Christian LivingTrue Faith
A Christian Living Article from All-Creatures.org Guide to Kingdom Living

True Christian living requires us to live according to Kingdom standards which bring Heaven to earth.

FROM Neville Fowler

“So you believe that there is one God, do you? You are doing well – even the demons believe that, and shudder!” [James 2:19].

There is a belief that saves and a kind that does not. Saving belief goes further than just acknowledging that God exists. It means choosing to put oneself on God’s side (unlike the demons!) and then trusting His promises enough to act on them, to live by them. This is called ‘faith’. If we wanted to express faith as an algebraic equation we could write: F= B+T+A where F is ‘faith’, B is ‘belief’, T is ‘trust’ and A is ‘action’. Though we have freedom to exercise our will in the choices we make, real faith is nevertheless the gift of God. It is for us to choose whether to ask Him for it but when we do it is God Himself who supplies all the power and ability we need to believe, trust, and act or do works in accordance with His will. “For by grace you have been saved through faith, and that not of yourselves; it is the gift of God.” [Ephesians 2:8].

The patriarch Abraham has been called “the father of the faithful” (see Galatians 3:7-9). He not only believed in God, he “believed God” [Romans 4:3], which is a very different thing. He trusted God’s promises and did what God required. In obedience to the call of God he left the home of his tribal ancestors in the country we call Iraq and he travelled to a new land, settling in Canaan (now Israel). God promised to make not merely a new tribe but a new nation from him there, even though he and his wife were old and childless. God gave them a son, Isaac, from whom the new nation, God’s chosen people, would descend, yet at God’s command Abraham was willing to sacrifice the life of the lad on whom all his hopes for posterity depended. He trusted that God would even bring his son back from the dead, so confident was he that the promise of descendants as numberless as the stars in the sky or as the grains of sand on the seashore would be fulfilled. It was Isaac’s son Jacob, Abraham’s grandson, whom God re-named ‘Israel’. So eventually Abraham’s family became the nation of the Israelites. Through one Israelite in particular, God promised that He would bless people of all the nations.  Throughout their generations, encouraged by God’s prophets, they kept alive their expectation of the Messiah, the one who would be anointed by God, fulfilling the literal meaning of the Hebrew word Israel – ‘Prince of God’. He would eventually rule the world from Jerusalem, the “city of the Great King” [Matthew 5:35], teach all nations to honour and obey the One True God, Yahweh, and bring peace to all mankind.
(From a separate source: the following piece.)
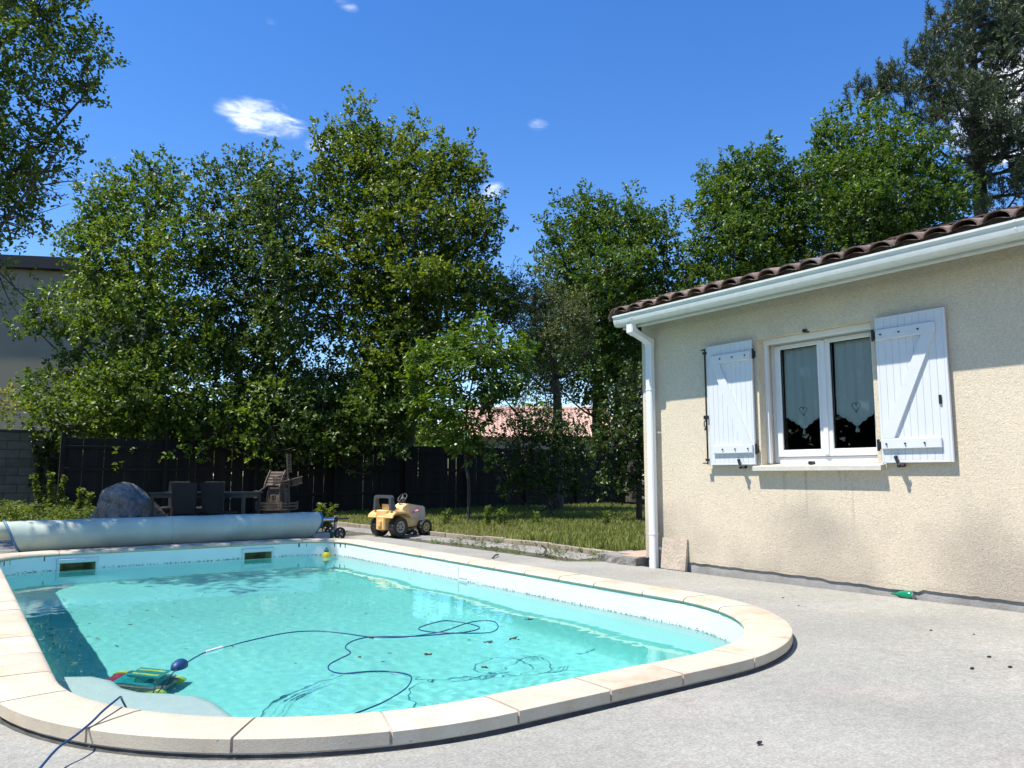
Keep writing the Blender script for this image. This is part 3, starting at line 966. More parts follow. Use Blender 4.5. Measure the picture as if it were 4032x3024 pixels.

We can rely absolutely on God’s promises. Ever since mankind’s fall into sin He has been unfolding His plan for the rescue of our world. The Messiah, the Israelite Jesus of Nazareth, conceived through God’s Spirit, was born in Bethlehem in 4 B.C. As prophesied by the Old Testament prophets, he lived a life of perfect obedience to his Father in heaven, a living demonstration of God’s nature and character. At the age of about thirty he died an unjust death at the hands of sinful men, the willing Lamb of Sacrifice, answering the requirements of God’s justice and mercy and paying the price for the redemption of mankind from sin. He rose from the grave and ascended to heaven to present the merits of his sacrifice in our behalf in that holy sanctuary. Unlike the priests of the Jewish religion who offered twice daily the ineffective sacrifice of the blood of animals on an earthly altar, Jesus once and for all time offered the full and sufficient sacrifice of his own lifeblood and then sat down at the right hand of God as His Prince with the right and duty to come to judge humanity at the close of this age. Meanwhile, through Jesus God has opened the door of salvation to people of all nations until the full number of Gentiles has come in. [Romans 11:25]. Those who trust in Jesus become ‘spiritual descendants’ of Abraham and sharers of the inheritance God promised to him. Because he trusted God Abraham was called “the friend of God” [James 2:23]. Jesus said to his followers “No longer do I call you servants, for a servant does not know what his master is doing; but I have called you friends.” [John 15:15].  Christ’s friends know what he is doing. His spirit dwells in them whilst they work for him. They trust his promises, act on his teaching, and look forward with great joy to his glorious visible return to this earth to establish God’s kingdom, that “city with firm foundations, whose architect and builder is God.” [Hebrews 11:10].